Monday, June 11, 2007

American workers, on average, spend 45 hours a week at work, but describe 16 of those hours as “unproductive,” according to a study by Microsoft. America Online and Salary.com, in turn, determined that workers actually work a total of three days a week, wasting the other two. And Steve Pavlina, whose Web site (stevepavlina.com) describes him as a “personal development expert” and who keeps incremental logs of how he spends each working day, urging others to do the same, finds that we actually work only about 1.5 hours a day. “The average full-time worker doesn’t even start doing real work until 11:00 a.m.,” he writes, “and begins to wind down around 3:30 p.m.”

...

“The longer you work, the less efficient you are,” said Bob Kustka, the founder of Fusion Factor, a productivity and time-management consulting firm in Norwell, Mass. He says workers are like athletes in that they are most efficient in concentrated bursts. Elite athletes “play a set of tennis, a down of football or an inning of baseball and have a pause in between,” he says. Working energy, like physical energy, “is best used in spurts where we work hard on a few focused activities and then take a brief respite,” he says.

And those respites look an awful lot like wasting time.

It has taken me years to make tentative peace with my stops and starts during work.
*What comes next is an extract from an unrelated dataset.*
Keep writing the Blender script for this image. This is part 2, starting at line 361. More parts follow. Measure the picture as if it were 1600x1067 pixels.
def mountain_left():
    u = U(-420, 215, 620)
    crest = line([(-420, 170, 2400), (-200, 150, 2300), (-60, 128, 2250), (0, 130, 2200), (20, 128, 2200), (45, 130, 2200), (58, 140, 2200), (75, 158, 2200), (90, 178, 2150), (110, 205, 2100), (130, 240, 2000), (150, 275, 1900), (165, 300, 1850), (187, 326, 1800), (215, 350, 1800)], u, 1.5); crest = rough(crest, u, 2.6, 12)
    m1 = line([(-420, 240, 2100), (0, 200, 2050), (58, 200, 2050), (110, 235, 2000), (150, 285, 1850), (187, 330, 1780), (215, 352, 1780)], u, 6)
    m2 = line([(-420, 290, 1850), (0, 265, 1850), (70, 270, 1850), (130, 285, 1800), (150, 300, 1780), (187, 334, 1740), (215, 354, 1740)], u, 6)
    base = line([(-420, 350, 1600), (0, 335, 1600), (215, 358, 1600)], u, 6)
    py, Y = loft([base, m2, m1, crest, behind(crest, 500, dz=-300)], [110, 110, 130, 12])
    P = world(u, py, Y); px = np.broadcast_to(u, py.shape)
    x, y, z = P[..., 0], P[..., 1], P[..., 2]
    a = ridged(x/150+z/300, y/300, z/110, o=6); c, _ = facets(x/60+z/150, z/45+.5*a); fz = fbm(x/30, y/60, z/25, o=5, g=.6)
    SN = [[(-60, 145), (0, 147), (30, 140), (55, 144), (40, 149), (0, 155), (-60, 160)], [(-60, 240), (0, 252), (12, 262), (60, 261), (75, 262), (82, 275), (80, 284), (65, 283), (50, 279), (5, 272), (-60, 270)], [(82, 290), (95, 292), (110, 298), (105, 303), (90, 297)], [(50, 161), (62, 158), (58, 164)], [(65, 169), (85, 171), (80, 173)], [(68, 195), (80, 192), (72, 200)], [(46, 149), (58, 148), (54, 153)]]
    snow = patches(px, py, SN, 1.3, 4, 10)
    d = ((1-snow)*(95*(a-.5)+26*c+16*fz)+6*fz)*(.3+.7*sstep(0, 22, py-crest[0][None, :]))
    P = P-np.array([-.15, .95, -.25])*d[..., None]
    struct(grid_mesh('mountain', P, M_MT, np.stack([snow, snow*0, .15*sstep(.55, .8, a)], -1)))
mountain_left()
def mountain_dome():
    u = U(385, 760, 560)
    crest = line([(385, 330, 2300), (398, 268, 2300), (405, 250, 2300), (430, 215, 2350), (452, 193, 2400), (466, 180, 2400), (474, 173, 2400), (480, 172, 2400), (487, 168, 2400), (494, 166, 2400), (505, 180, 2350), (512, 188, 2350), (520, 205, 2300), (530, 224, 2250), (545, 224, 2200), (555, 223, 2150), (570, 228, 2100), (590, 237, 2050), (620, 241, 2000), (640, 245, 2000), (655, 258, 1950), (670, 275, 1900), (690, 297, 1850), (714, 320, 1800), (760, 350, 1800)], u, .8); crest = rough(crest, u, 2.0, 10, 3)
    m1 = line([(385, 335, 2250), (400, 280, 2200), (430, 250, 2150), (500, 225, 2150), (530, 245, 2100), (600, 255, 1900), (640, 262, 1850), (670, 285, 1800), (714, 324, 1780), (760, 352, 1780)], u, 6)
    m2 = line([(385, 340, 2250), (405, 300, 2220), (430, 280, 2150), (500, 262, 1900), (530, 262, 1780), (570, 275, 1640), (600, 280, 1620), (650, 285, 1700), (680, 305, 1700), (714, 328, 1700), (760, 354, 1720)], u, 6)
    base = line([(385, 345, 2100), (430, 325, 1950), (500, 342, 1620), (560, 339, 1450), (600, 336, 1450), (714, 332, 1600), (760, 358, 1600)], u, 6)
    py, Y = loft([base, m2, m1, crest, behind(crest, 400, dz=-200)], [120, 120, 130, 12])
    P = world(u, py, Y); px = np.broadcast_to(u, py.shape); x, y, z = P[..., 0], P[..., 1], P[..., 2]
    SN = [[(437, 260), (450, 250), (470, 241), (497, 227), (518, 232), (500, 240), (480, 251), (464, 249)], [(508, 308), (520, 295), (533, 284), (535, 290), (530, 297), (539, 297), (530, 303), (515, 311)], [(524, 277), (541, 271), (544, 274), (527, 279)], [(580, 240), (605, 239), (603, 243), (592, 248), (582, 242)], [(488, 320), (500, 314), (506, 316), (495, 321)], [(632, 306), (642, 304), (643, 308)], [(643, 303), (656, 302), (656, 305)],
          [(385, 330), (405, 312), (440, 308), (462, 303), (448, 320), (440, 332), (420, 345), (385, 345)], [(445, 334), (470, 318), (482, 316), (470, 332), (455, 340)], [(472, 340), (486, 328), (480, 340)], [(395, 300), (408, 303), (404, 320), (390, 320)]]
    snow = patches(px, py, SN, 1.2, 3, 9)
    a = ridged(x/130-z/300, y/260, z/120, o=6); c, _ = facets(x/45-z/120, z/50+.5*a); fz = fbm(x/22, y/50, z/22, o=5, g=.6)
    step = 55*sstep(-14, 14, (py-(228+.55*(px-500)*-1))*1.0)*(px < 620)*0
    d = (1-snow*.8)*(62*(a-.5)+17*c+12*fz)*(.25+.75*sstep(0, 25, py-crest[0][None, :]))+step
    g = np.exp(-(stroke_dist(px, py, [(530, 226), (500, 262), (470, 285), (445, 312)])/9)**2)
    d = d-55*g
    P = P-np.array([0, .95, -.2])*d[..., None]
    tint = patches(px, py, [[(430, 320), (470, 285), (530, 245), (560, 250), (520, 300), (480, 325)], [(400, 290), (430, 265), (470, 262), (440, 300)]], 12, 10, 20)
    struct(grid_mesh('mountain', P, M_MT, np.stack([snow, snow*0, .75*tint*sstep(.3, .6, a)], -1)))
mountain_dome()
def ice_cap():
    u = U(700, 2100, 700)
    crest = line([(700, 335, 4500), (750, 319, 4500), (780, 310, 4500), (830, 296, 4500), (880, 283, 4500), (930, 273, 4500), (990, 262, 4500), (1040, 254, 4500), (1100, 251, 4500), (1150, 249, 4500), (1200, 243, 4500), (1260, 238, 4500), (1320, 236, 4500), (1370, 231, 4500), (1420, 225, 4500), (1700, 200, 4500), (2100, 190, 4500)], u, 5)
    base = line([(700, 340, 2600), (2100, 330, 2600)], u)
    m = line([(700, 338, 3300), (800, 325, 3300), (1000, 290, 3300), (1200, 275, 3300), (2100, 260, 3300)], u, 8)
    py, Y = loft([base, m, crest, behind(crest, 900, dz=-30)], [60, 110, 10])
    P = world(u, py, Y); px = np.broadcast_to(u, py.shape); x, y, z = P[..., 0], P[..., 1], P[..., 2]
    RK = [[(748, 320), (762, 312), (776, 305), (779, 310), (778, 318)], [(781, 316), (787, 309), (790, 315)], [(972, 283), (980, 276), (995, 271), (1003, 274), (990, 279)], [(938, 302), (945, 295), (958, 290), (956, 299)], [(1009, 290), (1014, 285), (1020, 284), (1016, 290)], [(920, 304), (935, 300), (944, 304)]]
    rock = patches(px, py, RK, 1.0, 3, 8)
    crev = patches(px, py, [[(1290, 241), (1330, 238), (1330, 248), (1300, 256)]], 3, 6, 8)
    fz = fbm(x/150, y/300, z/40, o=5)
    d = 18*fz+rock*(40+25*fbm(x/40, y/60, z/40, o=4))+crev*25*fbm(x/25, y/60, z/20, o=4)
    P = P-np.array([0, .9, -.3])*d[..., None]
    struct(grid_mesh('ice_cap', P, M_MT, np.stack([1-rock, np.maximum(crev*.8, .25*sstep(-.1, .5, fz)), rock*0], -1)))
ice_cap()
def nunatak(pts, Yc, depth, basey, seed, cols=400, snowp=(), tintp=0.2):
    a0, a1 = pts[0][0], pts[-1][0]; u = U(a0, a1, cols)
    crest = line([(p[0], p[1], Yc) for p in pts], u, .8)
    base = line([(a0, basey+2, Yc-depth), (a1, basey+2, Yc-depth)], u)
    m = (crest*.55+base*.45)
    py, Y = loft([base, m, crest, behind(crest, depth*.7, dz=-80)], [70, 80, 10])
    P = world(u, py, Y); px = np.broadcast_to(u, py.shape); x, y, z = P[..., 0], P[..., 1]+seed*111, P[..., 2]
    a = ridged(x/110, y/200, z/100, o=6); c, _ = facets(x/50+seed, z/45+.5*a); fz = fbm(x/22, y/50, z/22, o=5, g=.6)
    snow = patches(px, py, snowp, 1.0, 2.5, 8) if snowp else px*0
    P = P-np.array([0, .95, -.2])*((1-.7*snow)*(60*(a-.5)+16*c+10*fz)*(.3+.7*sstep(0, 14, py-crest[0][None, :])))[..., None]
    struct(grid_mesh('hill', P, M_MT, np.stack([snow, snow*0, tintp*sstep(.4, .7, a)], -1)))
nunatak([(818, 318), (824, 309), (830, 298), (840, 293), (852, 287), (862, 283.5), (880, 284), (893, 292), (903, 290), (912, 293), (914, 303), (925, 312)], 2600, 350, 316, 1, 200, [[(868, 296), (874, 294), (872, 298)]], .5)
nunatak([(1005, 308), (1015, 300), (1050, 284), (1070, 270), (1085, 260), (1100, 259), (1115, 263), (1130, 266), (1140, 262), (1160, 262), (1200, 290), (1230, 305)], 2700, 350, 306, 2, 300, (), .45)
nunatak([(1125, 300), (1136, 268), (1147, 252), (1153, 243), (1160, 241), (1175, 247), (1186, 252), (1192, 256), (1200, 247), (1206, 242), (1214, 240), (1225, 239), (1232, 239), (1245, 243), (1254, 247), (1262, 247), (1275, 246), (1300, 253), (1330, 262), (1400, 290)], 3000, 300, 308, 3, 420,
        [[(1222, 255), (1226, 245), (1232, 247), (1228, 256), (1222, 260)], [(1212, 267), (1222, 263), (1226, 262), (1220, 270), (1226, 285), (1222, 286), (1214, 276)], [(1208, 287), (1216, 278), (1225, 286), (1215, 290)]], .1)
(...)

Every morning I vow to become a morning person, starting full speed out of the gate. And every morning I daydream, shuffle papers, read e-mail messages and visit blogs, and somehow it is time for lunch. Then, at about 2 p.m., a sense of urgency kicks in, and I write steadily, until about 5 or 6, when I revert to the little-of-this, some-of-that style of the morning.

Amen, sista.

1 comment:

Anonymous said...

Often, when I stay late at work, overwhelmed and trying to patch things up for the next day's challenges, I find I'm not working very effectively anyway because I'm too tired and fragmented. Besides, even as we sleep, our brains work on problems for us. So surrender to the nap!